**Task prompt:** Select, from the material below, each line with "Blender" in it.

[Dataset rows]
^^^^^^^^^^^^^^^^

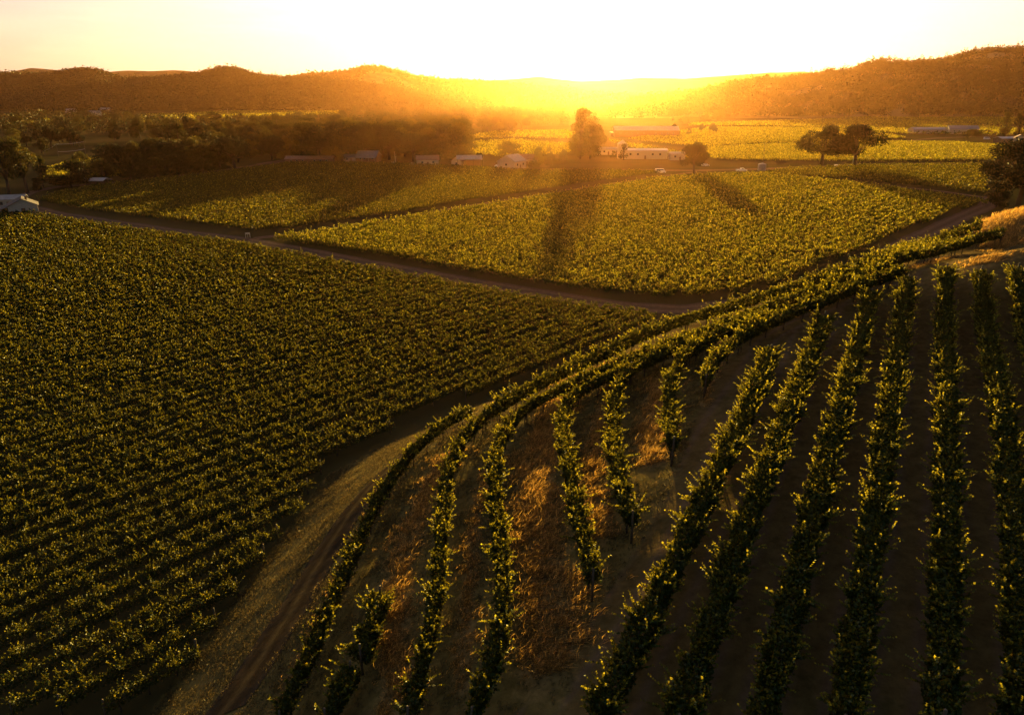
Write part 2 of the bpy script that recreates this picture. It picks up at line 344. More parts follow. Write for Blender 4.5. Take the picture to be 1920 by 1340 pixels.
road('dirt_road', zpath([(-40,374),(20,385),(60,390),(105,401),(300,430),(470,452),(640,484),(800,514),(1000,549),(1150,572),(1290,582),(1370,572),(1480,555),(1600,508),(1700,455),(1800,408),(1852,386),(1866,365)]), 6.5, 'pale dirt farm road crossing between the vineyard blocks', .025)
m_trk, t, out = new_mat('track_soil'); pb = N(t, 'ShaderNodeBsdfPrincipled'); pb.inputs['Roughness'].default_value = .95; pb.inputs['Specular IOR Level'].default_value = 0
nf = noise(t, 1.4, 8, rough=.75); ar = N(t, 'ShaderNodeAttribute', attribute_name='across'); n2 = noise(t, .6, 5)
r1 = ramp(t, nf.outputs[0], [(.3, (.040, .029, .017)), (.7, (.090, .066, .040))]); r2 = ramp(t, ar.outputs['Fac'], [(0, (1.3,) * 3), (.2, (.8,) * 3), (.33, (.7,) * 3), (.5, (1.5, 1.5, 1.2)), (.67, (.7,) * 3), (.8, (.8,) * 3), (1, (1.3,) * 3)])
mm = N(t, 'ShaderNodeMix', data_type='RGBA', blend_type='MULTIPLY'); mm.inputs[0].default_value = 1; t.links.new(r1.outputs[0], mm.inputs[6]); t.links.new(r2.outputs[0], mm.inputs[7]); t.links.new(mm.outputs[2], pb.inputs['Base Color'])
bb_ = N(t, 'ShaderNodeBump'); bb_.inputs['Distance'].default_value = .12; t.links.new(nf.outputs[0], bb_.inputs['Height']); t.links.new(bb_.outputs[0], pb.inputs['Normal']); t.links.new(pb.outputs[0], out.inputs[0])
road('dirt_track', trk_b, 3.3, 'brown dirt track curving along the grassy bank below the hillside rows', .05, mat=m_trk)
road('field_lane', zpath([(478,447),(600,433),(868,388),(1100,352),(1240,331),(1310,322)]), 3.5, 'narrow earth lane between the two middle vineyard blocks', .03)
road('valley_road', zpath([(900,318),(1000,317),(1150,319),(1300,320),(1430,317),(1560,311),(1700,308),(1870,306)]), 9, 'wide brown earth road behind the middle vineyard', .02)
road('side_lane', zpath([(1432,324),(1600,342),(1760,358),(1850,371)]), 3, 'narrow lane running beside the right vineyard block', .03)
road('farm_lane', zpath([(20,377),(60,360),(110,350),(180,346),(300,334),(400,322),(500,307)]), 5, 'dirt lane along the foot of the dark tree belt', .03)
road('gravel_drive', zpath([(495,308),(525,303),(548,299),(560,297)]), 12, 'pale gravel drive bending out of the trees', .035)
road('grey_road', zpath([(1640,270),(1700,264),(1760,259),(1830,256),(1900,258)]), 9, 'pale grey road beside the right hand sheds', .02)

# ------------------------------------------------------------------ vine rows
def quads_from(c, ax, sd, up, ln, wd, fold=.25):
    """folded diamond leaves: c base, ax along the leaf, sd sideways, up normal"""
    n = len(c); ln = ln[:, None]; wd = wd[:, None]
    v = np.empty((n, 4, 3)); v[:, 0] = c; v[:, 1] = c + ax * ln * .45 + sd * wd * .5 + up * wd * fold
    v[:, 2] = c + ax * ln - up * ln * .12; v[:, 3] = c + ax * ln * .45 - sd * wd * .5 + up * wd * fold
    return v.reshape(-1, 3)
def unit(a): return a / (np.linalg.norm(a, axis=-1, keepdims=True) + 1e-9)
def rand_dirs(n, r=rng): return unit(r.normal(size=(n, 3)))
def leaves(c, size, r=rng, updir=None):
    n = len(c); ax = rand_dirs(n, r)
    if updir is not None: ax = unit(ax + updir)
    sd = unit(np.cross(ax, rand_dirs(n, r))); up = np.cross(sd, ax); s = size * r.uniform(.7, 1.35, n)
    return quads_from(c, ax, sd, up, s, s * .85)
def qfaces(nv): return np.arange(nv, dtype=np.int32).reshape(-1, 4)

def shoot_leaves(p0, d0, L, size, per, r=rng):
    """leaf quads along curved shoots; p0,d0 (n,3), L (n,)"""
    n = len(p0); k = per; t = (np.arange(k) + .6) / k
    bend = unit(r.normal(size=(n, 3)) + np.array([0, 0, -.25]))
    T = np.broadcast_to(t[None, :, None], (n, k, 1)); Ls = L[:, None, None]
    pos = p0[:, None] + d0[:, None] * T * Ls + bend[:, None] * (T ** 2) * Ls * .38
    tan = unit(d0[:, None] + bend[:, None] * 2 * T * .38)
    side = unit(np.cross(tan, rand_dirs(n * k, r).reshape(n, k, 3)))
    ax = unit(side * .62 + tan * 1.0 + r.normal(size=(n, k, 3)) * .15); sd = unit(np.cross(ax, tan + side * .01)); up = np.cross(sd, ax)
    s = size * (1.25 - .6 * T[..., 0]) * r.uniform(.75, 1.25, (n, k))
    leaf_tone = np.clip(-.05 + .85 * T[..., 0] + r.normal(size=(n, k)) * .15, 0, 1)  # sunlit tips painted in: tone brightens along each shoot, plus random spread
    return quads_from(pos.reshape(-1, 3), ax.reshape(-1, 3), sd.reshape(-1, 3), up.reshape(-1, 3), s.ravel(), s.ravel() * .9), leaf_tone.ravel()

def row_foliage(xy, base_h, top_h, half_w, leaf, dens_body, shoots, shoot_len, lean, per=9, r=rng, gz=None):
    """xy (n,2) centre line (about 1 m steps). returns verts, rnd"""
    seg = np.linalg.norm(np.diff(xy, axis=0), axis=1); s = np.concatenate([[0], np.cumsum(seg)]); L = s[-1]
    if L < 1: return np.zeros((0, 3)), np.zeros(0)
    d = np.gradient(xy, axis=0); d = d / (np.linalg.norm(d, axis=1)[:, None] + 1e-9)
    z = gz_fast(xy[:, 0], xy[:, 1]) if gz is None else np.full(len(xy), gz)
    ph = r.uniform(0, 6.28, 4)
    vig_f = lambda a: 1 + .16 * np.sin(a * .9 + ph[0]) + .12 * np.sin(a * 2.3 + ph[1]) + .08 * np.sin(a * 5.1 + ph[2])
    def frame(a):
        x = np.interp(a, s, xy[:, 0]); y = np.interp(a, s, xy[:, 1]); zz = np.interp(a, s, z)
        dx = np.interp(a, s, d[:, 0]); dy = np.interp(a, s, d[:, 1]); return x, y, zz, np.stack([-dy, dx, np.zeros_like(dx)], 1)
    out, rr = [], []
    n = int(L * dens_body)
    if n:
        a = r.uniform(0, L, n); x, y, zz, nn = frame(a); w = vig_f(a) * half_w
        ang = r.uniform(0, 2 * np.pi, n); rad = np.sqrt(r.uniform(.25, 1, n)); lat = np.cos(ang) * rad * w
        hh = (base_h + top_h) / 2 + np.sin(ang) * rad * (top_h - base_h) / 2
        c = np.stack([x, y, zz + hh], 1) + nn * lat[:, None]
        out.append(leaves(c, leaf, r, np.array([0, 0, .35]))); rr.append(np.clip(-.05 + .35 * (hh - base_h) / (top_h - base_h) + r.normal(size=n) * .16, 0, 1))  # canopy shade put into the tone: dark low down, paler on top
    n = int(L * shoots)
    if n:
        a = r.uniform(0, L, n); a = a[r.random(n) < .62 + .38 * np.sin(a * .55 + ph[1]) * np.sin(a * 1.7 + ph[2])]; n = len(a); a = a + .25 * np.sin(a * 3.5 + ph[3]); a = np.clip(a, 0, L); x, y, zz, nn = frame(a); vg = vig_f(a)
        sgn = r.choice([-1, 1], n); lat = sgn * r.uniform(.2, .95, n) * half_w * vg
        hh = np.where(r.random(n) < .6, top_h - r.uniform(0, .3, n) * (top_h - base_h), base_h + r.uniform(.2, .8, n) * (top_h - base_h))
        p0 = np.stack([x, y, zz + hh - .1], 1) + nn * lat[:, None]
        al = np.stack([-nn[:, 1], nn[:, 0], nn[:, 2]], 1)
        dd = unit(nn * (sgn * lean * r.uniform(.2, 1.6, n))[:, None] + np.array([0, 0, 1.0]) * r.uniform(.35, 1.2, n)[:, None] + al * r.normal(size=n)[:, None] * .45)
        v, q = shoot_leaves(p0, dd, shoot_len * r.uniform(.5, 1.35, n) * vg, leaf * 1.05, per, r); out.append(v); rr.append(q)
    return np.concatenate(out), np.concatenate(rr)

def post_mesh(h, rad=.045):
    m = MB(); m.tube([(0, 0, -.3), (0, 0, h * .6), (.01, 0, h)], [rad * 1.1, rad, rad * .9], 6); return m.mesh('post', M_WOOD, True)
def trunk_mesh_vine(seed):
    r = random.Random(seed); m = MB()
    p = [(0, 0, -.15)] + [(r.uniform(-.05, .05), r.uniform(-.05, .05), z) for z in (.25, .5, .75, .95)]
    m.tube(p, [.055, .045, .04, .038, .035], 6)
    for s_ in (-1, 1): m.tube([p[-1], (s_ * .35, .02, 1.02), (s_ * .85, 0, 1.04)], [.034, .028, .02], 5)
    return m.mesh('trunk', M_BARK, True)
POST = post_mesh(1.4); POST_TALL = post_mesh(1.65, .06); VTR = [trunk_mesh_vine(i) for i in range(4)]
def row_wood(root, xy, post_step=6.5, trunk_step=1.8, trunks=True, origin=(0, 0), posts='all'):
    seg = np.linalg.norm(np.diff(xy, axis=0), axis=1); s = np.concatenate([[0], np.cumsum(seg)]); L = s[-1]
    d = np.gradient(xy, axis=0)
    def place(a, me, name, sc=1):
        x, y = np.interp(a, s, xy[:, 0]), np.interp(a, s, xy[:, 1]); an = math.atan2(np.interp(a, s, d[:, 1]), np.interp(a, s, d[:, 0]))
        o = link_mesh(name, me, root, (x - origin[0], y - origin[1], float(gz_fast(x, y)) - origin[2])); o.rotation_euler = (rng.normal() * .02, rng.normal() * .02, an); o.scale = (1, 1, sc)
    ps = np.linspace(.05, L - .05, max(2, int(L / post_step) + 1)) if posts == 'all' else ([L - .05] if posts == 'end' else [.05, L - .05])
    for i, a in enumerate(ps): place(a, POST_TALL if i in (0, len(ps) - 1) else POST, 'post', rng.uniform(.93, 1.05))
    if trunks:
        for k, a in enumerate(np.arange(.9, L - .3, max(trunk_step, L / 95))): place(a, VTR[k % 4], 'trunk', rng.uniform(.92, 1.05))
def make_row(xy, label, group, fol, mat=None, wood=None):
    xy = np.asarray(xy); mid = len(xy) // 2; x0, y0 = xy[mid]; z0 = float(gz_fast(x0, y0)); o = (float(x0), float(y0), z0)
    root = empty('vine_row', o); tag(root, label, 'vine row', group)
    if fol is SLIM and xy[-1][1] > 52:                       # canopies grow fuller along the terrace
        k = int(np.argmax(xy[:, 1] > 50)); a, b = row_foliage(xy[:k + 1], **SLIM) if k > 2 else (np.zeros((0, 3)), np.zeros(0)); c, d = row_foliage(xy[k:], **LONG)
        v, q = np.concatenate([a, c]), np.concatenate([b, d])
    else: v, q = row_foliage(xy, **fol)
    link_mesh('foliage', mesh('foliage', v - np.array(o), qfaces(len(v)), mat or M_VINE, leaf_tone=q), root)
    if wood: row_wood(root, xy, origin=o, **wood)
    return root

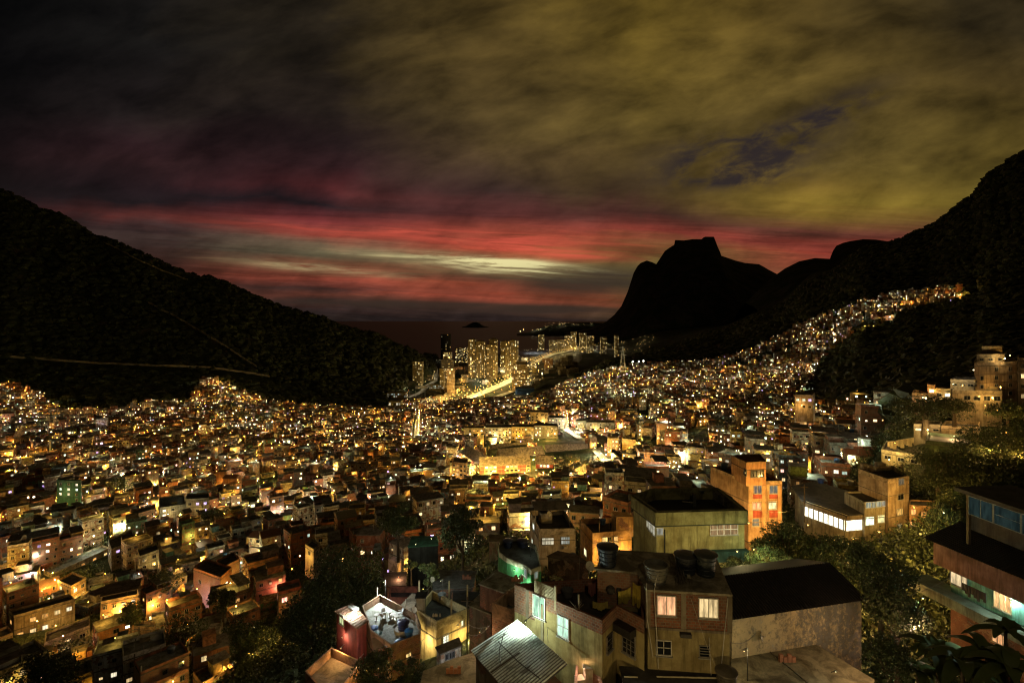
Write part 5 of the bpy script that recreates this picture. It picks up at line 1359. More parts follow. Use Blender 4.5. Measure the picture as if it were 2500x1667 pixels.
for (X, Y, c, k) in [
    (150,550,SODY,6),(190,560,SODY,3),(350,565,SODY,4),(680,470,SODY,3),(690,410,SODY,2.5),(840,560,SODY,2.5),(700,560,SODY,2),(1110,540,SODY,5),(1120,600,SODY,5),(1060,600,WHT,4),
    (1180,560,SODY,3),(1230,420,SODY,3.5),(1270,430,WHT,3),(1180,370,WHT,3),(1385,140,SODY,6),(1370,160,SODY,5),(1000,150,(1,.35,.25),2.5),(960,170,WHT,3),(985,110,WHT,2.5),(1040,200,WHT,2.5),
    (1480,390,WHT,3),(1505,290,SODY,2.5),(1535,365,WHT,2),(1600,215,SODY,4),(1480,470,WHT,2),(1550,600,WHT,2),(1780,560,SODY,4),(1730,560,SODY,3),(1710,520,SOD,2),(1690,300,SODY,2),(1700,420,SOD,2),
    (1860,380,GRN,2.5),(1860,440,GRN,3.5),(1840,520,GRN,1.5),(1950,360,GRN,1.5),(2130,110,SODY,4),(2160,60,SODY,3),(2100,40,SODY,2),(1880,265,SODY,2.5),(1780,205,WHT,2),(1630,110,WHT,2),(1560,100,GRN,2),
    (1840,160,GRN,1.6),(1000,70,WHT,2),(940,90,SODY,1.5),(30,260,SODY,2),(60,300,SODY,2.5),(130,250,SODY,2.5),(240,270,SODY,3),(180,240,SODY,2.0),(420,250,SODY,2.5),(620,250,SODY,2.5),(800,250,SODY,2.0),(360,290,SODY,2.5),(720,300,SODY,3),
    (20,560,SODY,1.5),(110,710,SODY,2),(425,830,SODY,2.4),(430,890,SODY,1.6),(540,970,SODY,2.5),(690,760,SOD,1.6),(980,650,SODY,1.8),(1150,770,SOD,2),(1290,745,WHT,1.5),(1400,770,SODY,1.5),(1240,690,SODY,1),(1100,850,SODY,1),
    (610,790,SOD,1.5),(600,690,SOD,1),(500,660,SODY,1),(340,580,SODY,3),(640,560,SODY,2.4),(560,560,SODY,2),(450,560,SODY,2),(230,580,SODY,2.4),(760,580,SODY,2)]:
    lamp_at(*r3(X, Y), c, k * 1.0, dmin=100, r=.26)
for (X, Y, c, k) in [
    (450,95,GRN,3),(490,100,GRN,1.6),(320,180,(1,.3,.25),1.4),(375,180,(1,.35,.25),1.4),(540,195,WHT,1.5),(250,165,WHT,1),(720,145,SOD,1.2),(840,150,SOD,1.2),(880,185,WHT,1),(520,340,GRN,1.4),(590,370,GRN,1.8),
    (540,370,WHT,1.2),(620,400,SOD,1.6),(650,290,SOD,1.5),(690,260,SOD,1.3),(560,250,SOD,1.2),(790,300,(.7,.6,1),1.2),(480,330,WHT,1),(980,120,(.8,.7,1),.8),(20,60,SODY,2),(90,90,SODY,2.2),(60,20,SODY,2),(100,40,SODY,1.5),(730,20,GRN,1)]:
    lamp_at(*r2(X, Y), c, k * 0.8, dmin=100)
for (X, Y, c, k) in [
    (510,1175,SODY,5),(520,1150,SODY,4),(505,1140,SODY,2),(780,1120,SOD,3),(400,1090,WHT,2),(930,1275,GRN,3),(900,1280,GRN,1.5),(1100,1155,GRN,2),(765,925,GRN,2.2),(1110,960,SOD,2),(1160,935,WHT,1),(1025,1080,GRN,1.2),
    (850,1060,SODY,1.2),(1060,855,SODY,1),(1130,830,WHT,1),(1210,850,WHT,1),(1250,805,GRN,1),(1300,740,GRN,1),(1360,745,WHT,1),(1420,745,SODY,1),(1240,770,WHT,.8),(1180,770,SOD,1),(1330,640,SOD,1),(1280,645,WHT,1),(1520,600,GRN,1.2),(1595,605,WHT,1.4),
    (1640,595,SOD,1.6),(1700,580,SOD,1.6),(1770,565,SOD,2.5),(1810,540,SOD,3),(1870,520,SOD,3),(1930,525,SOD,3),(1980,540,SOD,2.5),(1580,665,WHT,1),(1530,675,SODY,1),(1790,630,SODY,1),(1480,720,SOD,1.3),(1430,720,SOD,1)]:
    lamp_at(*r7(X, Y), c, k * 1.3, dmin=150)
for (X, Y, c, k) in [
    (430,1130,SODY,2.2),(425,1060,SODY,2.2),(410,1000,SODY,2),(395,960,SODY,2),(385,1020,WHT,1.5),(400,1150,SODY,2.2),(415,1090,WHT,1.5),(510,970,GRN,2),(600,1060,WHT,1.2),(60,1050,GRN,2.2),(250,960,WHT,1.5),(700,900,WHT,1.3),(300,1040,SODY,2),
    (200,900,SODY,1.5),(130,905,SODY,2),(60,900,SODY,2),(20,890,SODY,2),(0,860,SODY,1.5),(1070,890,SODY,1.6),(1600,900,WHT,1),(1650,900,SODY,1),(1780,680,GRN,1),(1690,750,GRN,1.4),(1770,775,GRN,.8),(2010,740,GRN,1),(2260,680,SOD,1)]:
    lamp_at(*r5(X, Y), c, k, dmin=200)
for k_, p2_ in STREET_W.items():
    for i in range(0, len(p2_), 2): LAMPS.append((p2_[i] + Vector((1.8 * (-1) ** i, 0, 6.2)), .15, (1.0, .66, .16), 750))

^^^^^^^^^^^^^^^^

**Exercise response:**
Write part 2 of the bpy script that recreates this picture. It picks up at line 344. More parts follow. Write for Blender 4.5. Take the picture to be 1920 by 1340 pixels.
Write part 5 of the bpy script that recreates this picture. It picks up at line 1359. More parts follow. Use Blender 4.5. Measure the picture as if it were 2500x1667 pixels.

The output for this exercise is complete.